A Royal Society for the Protection of Robots

by Rodney Brown

 

As part of our plan to monitor the activities of the Royal Society, we attended their recent meeting on 'Artificial Intelligence and the Mind: New Breakthroughs or Dead Ends?".

Founded in 1660 by the top boffins of the day (all of them masons), and given the Royal Charter in 1662 by Charles II, the Royal Society continues to play a vital role in advancing the interests of the ruling class through science.
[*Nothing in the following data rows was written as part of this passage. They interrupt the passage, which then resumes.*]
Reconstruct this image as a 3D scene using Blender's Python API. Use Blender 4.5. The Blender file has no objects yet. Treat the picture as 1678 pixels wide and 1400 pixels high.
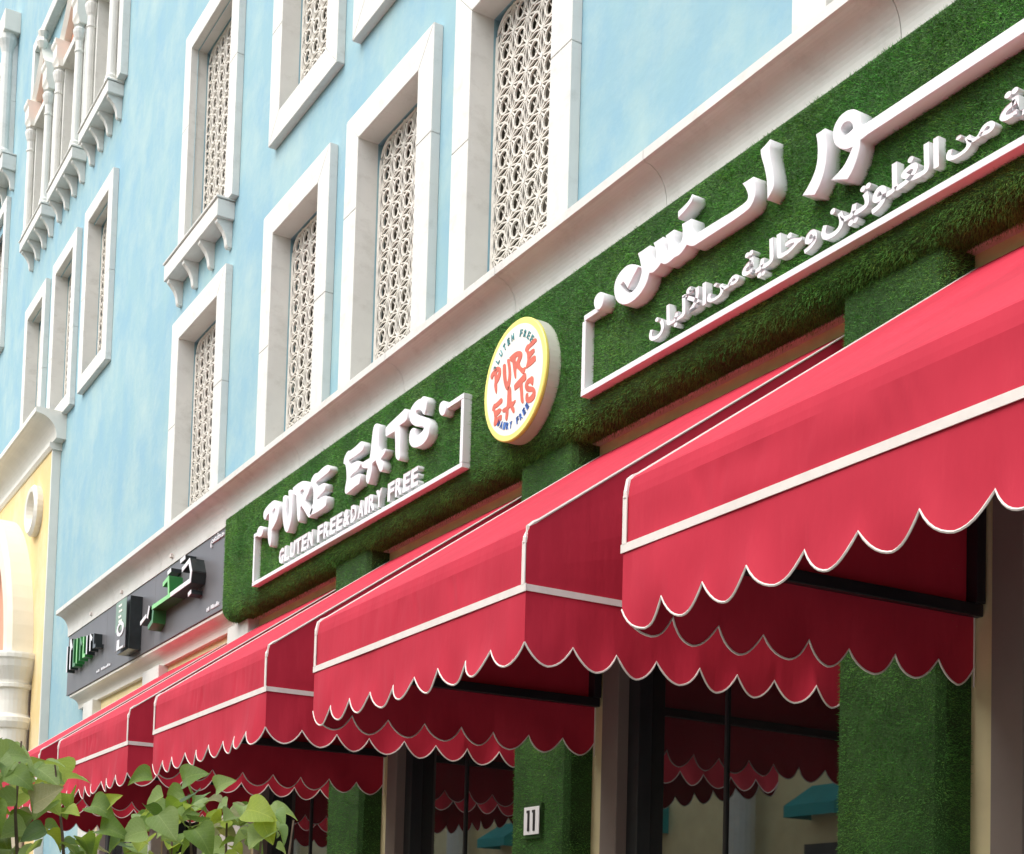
import bpy, bmesh, math, random
import numpy as np
from mathutils import Vector, Matrix
random.seed(7); rng = np.random.default_rng(11)
S = bpy.context.scene; C = S.collection
R_ = math.radians
# ------------------------------------------------------------------ camera
cam = bpy.data.cameras.new('camera'); co = bpy.data.objects.new('camera', cam); C.objects.link(co); S.camera = co
cam.sensor_width = 36; cam.lens = 51.19; cam.shift_x = 0.0; cam.shift_y = 0.429
cam.clip_start = 0.05; cam.clip_end = 500
rt = Vector((0.50902606, 0.8603396, 0.02661276)); up = -Vector((-0.03743894, 0.05301865, -0.99789145)); fw = Vector((-0.85993651, 0.5069564, 0.05919807))
m = Matrix((rt, up, -fw)).transposed().to_4x4(); m.translation = (0, -4.5, 1.6); co.matrix_world = m
# ------------------------------------------------------------------ sky, sun, exposure
SUN_EL, SUN_AZ = 52, 178          # degrees; azimuth clockwise from +Y (the facade looks towards -Y)
W = bpy.data.worlds.new('World'); S.world = W; W.use_nodes = True
nt = W.node_tree; bg = nt.nodes['Background']
sky = nt.nodes.new('ShaderNodeTexSky'); sky.sky_type = 'NISHITA'; sky.sun_disc = False
sky.sun_elevation = R_(SUN_EL); sky.sun_rotation = R_(SUN_AZ); sky.air_density = 1.0; sky.dust_density = 3.0; sky.ozone_density = 0.6
hs = nt.nodes.new('ShaderNodeHueSaturation'); hs.inputs['Saturation'].default_value = 0.45; nt.links.new(sky.outputs[0], hs.inputs['Color']); nt.links.new(hs.outputs[0], bg.inputs[0]); bg.inputs[1].default_value = 0.15
sl = bpy.data.lights.new('sun', 'SUN'); so = bpy.data.objects.new('sun', sl); C.objects.link(so)
sl.energy = 0.85; sl.angle = R_(60); sl.color = (1.0, 0.95, 0.88)
az, el = R_(SUN_AZ), R_(SUN_EL)
sd = Vector((math.sin(az)*math.cos(el), math.cos(az)*math.cos(el), math.sin(el)))
so.rotation_euler = sd.to_track_quat('Z', 'Y').to_euler(); so.location = sd*40
S.view_settings.view_transform = 'Standard'; S.view_settings.look = 'None'; S.view_settings.gamma = 1; S.view_settings.use_curve_mapping = False
S.view_settings.exposure = 0.98
try: S.cycles.max_bounces = 6; S.cycles.diffuse_bounces = 4
except Exception: pass
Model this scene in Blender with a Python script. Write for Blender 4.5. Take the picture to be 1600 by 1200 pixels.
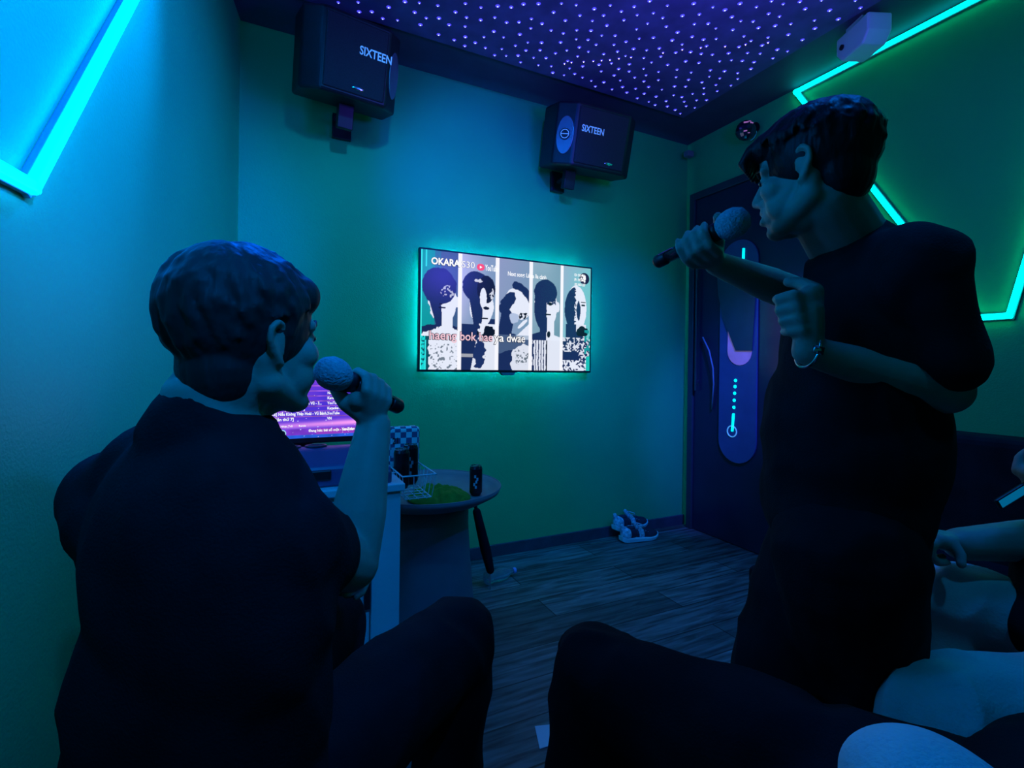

Let's begin by examining the conflict between what we shall term 'vague science' and what we know as Royal (or State) Science. Vague science is a treatment of science that prefers intuition over intelligence, that tries to follow a particular path and push it to a limit - it is nomadic and explores continuous variations and singularities. A circle is an ideal form, and the domain of Royal Science, but roundness is vague and fluid, subject to specific material forces, distinct both from the circle and things that are round. So Royal Science conceives of science as a search for laws, for the fixed essences, and the extraction of constants. Royal Science adopts intelligence over intuition.

During the meeting differences arose over the way to construct intelligent robots. We may summarise these differences as the 'embodied' approach versus the 'disembodied' approach. The embodied faction promote the idea of sticking a robot in a specific environment and allowing it to learn from its interaction with specific and controlled events in that environment (for example, a robot learning to move around a space avoiding obstacles).

The disembodied approach advocates placing the robot in a non-specific environment where it may learn from a variety of complex stimuli. This approach makes sight the robot's primary sense and believes that the robot is able to 'grow up'. A parallel dispute to this conflict occurred concerning definitions of consciousness, and how to define information and meaning. Roboticists tended to adopt a mechanical view of consciousness which regards us as essentially seeing/moving beings interacting with an ever-changing environment. We are, so they claim, 'semantic engines', that is, information control(led) systems. Others, from a philosophical background, attacked the idea that robots could be conscious, and raised the question, "Can meaningful information exist without an understander?"

These disputes represent activity on the border between vague science and Royal Science. Some aspects of artificial intelligence research use the qualities of vague science; for example, the notion of 'exploration by legwork', learning through application, not to test out theories, but to follow ideas. Royal Science will seek to appropriate, restrain and discipline the vague science, so that the vague science will ultimately conform to the Royal Scientific world view.

When we oppose vague science with Royal Science we are indicating two qualitatively distinct treatments of science. The idea of the circle and the concept of roundness are two types of qualified geometry. Both ideas are situated in an objective zone which attempts to explain and organise the world. The state is perpetually producing and reproducing ideal circles, whilst the vague science is necessary to make something feel round. Vague science in the form of artificial intelligence may sometimes pose a threat to Royal Science, like an initial experimental surge which, for example, questions existing scientific specialisations. However, the vague science will never dare question the supreme distinction made by capitalist culture between the intellectual and the manual, the theoretical and the practical, or the governors and the governed. Both these treatments of science service capitalist social relations and the organisation of people through work; vague science can only ever amount to a demand for a different division of labour.

Artificial intelligence replays the old alchemical dream of magical control, the quest for the 'homunculus', the artificially created human intelligence (many members of the Royal Society, like Isaac Newton the inventor of gravity, were also active occultists). So vague science may appreciate the experimental use made of artificial intelligence during the Gulf War, but forgets to mention that more people were killed on the road to Basra than at Hiroshima (to make sure that the threat of revolution in Iraq was suppressed and that car drivers in the west still got their petrol at the right price). Meanwhile, Royal Science promotes artificial intelligence for research into how the human brain functions, with results that enable teachers to improve their understanding of child behaviour, but neglects to comment on how this actually enables the school to have more control over the kids and their preparations for a life of wage slavery.


Ned Ward

Different thought processes can be described as different forms of conceptual 'architecture'. So do we all get a say in the design of these semantic buildings? Of course not. All forms of architecture, and ways of thinking, are subsumed into the architecture of capitalism. So is there a way of extricating our thought from capitalist constructions? One possible technique involves the use of satire. In 1691 members of the Royal Society began publishing the Athenian Gazette, which attempted to create a popular appeal for science by giving their answers to any questions of a scientific nature the general public could give them. As a response, writers like Tom Brown and Ned Ward released satirical tracts that took the piss out of this attempt to explain what all the answers are.

All attempts to organise knowledge are absurd. Despite the efforts of vague science and Royal Science, people will continue to find their own uses for technology and continue to create satirical attacks on the establishment. Many of these attacks implicitly question the binary oppositions central to capitalist culture; the artist and the spectator , avant-garde and popular, production and consumption. Strange clusters of ideas are forming which seek to challenge the assumptions manufactured in the so-called objective zone of science, exploring what we can describe as our own radical subjectivity.